== DIRECTION ==
Write out, word for word, every line from the first one through the line that holds "NOTCH = [pl, pr, p2l, p2r]", and nothing else; skip the pictures.

== RAW DATA ==
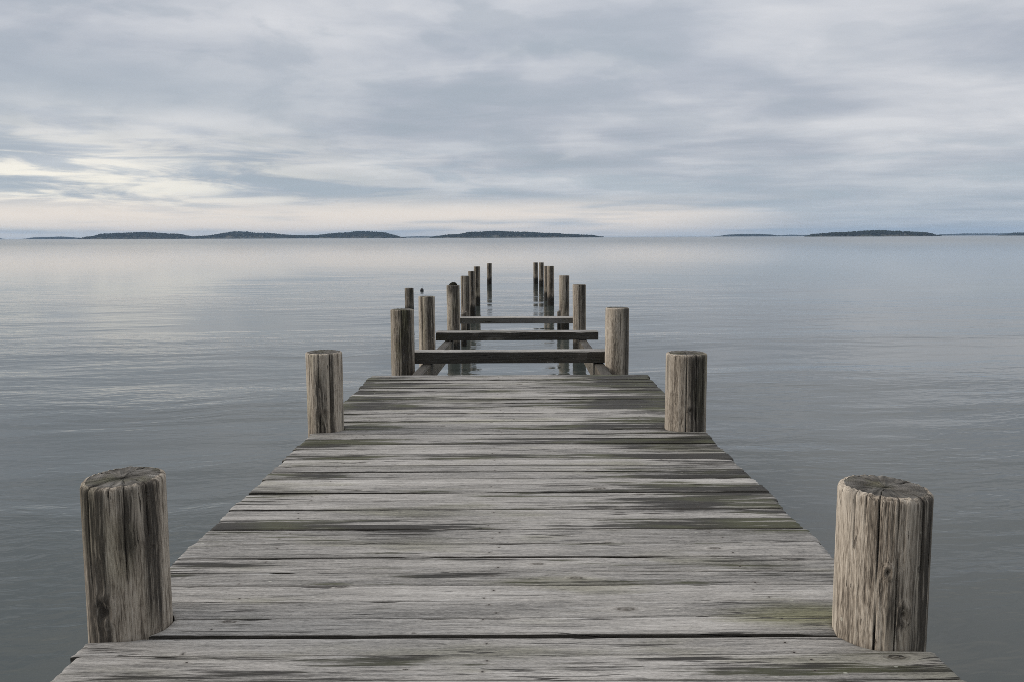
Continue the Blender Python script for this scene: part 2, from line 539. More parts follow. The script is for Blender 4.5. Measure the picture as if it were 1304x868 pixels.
    for i in range(nr + 1):
        t = 1 - i / nr
        for a in range(na):
            vx, vy, vz = rim[a]
            th = 2 * math.pi * a / na
            dx, dy = vx - ctr[0], vy - ctr[1]
            r_in = t
            zz = zc + (vz - zc) * t
            c = 0.0
            if i > 0:
                zz += rough * (0.004 * nz(dx * t * 30 + sd, dy * t * 30, 1) + 0.003 * nz(math.cos(th) * 6, math.sin(th) * 6, sd + t * 2))
            for (ca, cw, cd, c0, c1) in checks:
                d = abs((th - ca + 0.10 * nz(t * 5, ca, sd) + math.pi) % (2 * math.pi) - math.pi)
                if c1 > top - 0.05 and d < cw * 0.8 / max(t, 0.18) and t > 0.30 + 0.3 * math.sin(ca * 3):
                    k = 1 - d / (cw * 0.8 / max(t, 0.18))
                    c = max(c, min(1, k * 1.8))
                    if i > 0:
                        zz -= k * 0.010
            if t < 0.25:
                zz -= 0.006 * (1 - t / 0.25) * rough
                c = max(c, 0.8 * (1 - t / 0.2)) if t < 0.2 else c
            cv.append((ctr[0] + dx * t, ctr[1] + dy * t, zz - (0.0005 if i == 0 else 0)))
            cc.append(c)
    cf = []
    for i in range(nr):
        for a in range(na):
            a2 = (a + 1) % na
            if i == nr - 1:
                cf.append((i * na + a, i * na + a2, (i + 1) * na + a))
            else:
                cf.append((i * na + a, i * na + a2, (i + 1) * na + a2, (i + 1) * na + a))
    # origin of the end grain at its own centre, so its rings are round the pith
    off = Vector((ctr[0], ctr[1], zc))
    cv = [Vector(v) - off for v in cv]
    mesh_obj('end_grain', cv, cf, M_END, root, off, True, None, {'check': cc})
    return root


# ------------------------------------------------------------------ the posts
G_DECK = 'round posts along the edges of the deck'
G_FAR = 'round posts standing in the water beyond the deck'
D = R

POSTS = {}      # name -> (x, y, radius) of those the planks are scribed around
pl = (at(156.5, 605, 2.735).x, 2.735, 0.1265)
pr = (at(1127, 619, 2.665).x, 2.665, 0.135)
p2l = at(412, 449, 5.66); p2l = (p2l.x, 5.66, 0.1165)
p2r = at(874, 453, 5.66); p2r = (p2r.x, 5.66, 0.130)
NOTCH = [pl, pr, p2l, p2r]

make_post('thick post nearest on the left of the deck, dark knot at its foot', pl[0], pl[1], 1.405, pl[2], G_DECK,
          na=288, nzn=110, tone=0.93, green=0.25, tilt=(0.02, 0.02), bevel=0.014, seed=3.3, bands=((D(-112), 0.42, 0.8, 1.5), (D(-62), 0.22, 1.1, 1.5), (D(-30), 0.3, 0.9, 1.5)),
          checks=((D(-118), 0.018, 0.020, 1.05, 1.5), (D(-86), 0.014, 0.010, 1.22, 1.5), (D(-66), 0.012, 0.008, 1.10, 1.5), (D(-35), 0.02, 0.010, 1.2, 1.5), (D(-150), 0.016, 0.010, 0.8, 1.5), (D(20), 0.03, 0.012, 1, 1.5), (D(80), 0.03, 0.012, 1, 1.5), (D(150), 0.03, 0.012, 1, 1.5)),
          knots=((D(-100), 1.015, 0.030), (D(-60), 0.70, 0.02)))
make_post('thick post nearest on the right of the deck, two long splits down its pale front', pr[0], pr[1], 1.385, pr[2], G_DECK,
          na=288, nzn=110, tone=1.05, green=0.15, tilt=(-0.05, 0.02), bevel=0.016, seed=12.6, bands=((D(-52), 0.45, 0.8, 1.5), (D(-95), 0.22, 0.9, 1.17)),
          checks=((D(-118), 0.016, 0.020, 0.5, 1.5), (D(-94), 0.013, 0.016, 0.7, 1.5), (D(-150), 0.014, 0.010, 1.2, 1.5), (D(-60), 0.016, 0.010, 1.15, 1.5), (D(-135), 0.012, 0.009, 1.25, 1.5), (D(-40), 0.02, 0.012, 0.6, 1.5), (D(30), 0.03, 0.012, 1, 1.5), (D(110), 0.03, 0.012, 1, 1.5)),
          knots=((D(-84), 1.03, 0.020), (D(-105), 1.16, 0.013)))
make_post('second post on the left edge of the deck, dark split down its middle', p2l[0], p2l[1], 1.425, p2l[2], G_DECK,
          na=192, nzn=70, tone=1.04, green=0.25, bevel=0.010, seed=21.0, bands=((D(-92), 0.30, 0.7, 1.36), (D(-55), 0.15, 0.7, 1.5)),
          checks=((D(-95), 0.022, 0.014, 0.6, 1.5), (D(-60), 0.02, 0.010, 1.0, 1.5), (D(-130), 0.02, 0.008, 0.9, 1.5), (D(60), 0.03, 0.012, 1, 1.5)),
          knots=((D(-80), 1.05, 0.012),))
make_post('second post on the right edge of the deck, darker right half with a knot', p2r[0], p2r[1], 1.410, p2r[2], G_DECK,
          na=192, nzn=70, tone=0.90, green=0.35, bevel=0.016, seed=30.4, bands=((D(-62), 0.55, 0.7, 1.5),),
          checks=((D(-100), 0.02, 0.012, 0.6, 1.5), (D(-70), 0.03, 0.014, 0.9, 1.5), (D(-45), 0.02, 0.010, 0.8, 1.5), (D(100), 0.03, 0.012, 1, 1.5)),
          knots=((D(-88), 1.06, 0.017),))
q = at(512, 394, 9.38)
make_post('dark greenish post just past the far left corner of the deck', q.x, 9.38, q.z, 0.125, G_DECK, na=128, nzn=50, tone=0.80, green=0.8, seed=41.0, bands=((D(-62), 0.60, 0.5, 1.6),),
          checks=((D(-100), 0.03, 0.014, 0.6, 1.6), (D(-72), 0.02, 0.010, 0.9, 1.6)))
q = at(786, 392, 9.38)
make_post('pale tan post just past the far right corner of the deck', q.x, 9.38, q.z, 0.126, G_DECK, na=128, nzn=50, tone=1.08, green=0.15, seed=52.0, bands=((D(-42), 0.40, 0.5, 1.6),),
          checks=((D(-80), 0.02, 0.008, 1.0, 1.3),))

far = [
    # px, py(top), Y, diameter, tone, label
    (543.5, 377.5, 12.0, 0.222, 1.10, 'pale post behind the nearest crossbeam, left of the middle crossbeam'),
    (577.5, 363.5, 16.0, 0.236, 1.00, 'post with a dark mossy clump on its top, left end of the farthest crossbeam'),
    (738.3, 362.5, 16.0, 0.240, 0.98, 'post at the right end of the farthest crossbeam'),
    (592.5, 351.5, 20.4, 0.205, 0.95, 'slim post behind the left end of the farthest crossbeam, third before the gap'),
    (718.5, 351.0, 20.4, 0.232, 0.95, 'post behind the right end of the farthest crossbeam, dark at its foot'),
    (601.0, 345.5, 24.3, 0.190, 0.70, 'thin dark post squeezed between two taller posts of the left row'),
    (607.2, 339.5, 28.0, 0.205, 0.85, 'post in the left row, last one before the lone farthest post'),
    (701.5, 339.0, 28.0, 0.215, 0.92, 'front post of an overlapping pair in the right row'),
    (696.5, 339.0, 30.2, 0.190, 0.90, 'rear post of an overlapping pair in the right row'),
    (623.0, 335.5, 40.6, 0.225, 0.62, 'small lone farthest post of the left row'),
    (689.3, 334.5, 38.6, 0.205, 0.75, 'right one of the two small farthest posts of the right row'),
    (682.3, 334.5, 41.0, 0.215, 0.68, 'left one of the two small farthest posts of the right row'),
    (520.8, 367.0, 24.0, 0.235, 0.62, 'short dark outlying post left of the pier, behind a thick post'),
]
TOPS = {}
for px, py, Y, dia, tone, lab in far:
    q = at(px, py, Y)
    TOPS[px] = q
    make_post(lab, q.x, Y, q.z, dia / 2, G_FAR, na=48, nzn=24, tone=tone, green=0.3, bevel=0.008,
              lean=(random.uniform(-.008, .008), 0), bands=((D(-55 if py > 350 else -80), 0.45, 0.3, 2.0),) + (((D(-90), 1.2, q.z - 0.22, 2.0),) if px == 577.5 else ()), checks=((D(random.uniform(-130, -50)), 0.08, 0.012, 0.5, 2.0),))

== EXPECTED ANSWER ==
Continue the Blender Python script for this scene: part 2, from line 539. More parts follow. The script is for Blender 4.5. Measure the picture as if it were 1304x868 pixels.
    for i in range(nr + 1):
        t = 1 - i / nr
        for a in range(na):
            vx, vy, vz = rim[a]
            th = 2 * math.pi * a / na
            dx, dy = vx - ctr[0], vy - ctr[1]
            r_in = t
            zz = zc + (vz - zc) * t
            c = 0.0
            if i > 0:
                zz += rough * (0.004 * nz(dx * t * 30 + sd, dy * t * 30, 1) + 0.003 * nz(math.cos(th) * 6, math.sin(th) * 6, sd + t * 2))
            for (ca, cw, cd, c0, c1) in checks:
                d = abs((th - ca + 0.10 * nz(t * 5, ca, sd) + math.pi) % (2 * math.pi) - math.pi)
                if c1 > top - 0.05 and d < cw * 0.8 / max(t, 0.18) and t > 0.30 + 0.3 * math.sin(ca * 3):
                    k = 1 - d / (cw * 0.8 / max(t, 0.18))
                    c = max(c, min(1, k * 1.8))
                    if i > 0:
                        zz -= k * 0.010
            if t < 0.25:
                zz -= 0.006 * (1 - t / 0.25) * rough
                c = max(c, 0.8 * (1 - t / 0.2)) if t < 0.2 else c
            cv.append((ctr[0] + dx * t, ctr[1] + dy * t, zz - (0.0005 if i == 0 else 0)))
            cc.append(c)
    cf = []
    for i in range(nr):
        for a in range(na):
            a2 = (a + 1) % na
            if i == nr - 1:
                cf.append((i * na + a, i * na + a2, (i + 1) * na + a))
            else:
                cf.append((i * na + a, i * na + a2, (i + 1) * na + a2, (i + 1) * na + a))
    # origin of the end grain at its own centre, so its rings are round the pith
    off = Vector((ctr[0], ctr[1], zc))
    cv = [Vector(v) - off for v in cv]
    mesh_obj('end_grain', cv, cf, M_END, root, off, True, None, {'check': cc})
    return root


# ------------------------------------------------------------------ the posts
G_DECK = 'round posts along the edges of the deck'
G_FAR = 'round posts standing in the water beyond the deck'
D = R

POSTS = {}      # name -> (x, y, radius) of those the planks are scribed around
pl = (at(156.5, 605, 2.735).x, 2.735, 0.1265)
pr = (at(1127, 619, 2.665).x, 2.665, 0.135)
p2l = at(412, 449, 5.66); p2l = (p2l.x, 5.66, 0.1165)
p2r = at(874, 453, 5.66); p2r = (p2r.x, 5.66, 0.130)
NOTCH = [pl, pr, p2l, p2r]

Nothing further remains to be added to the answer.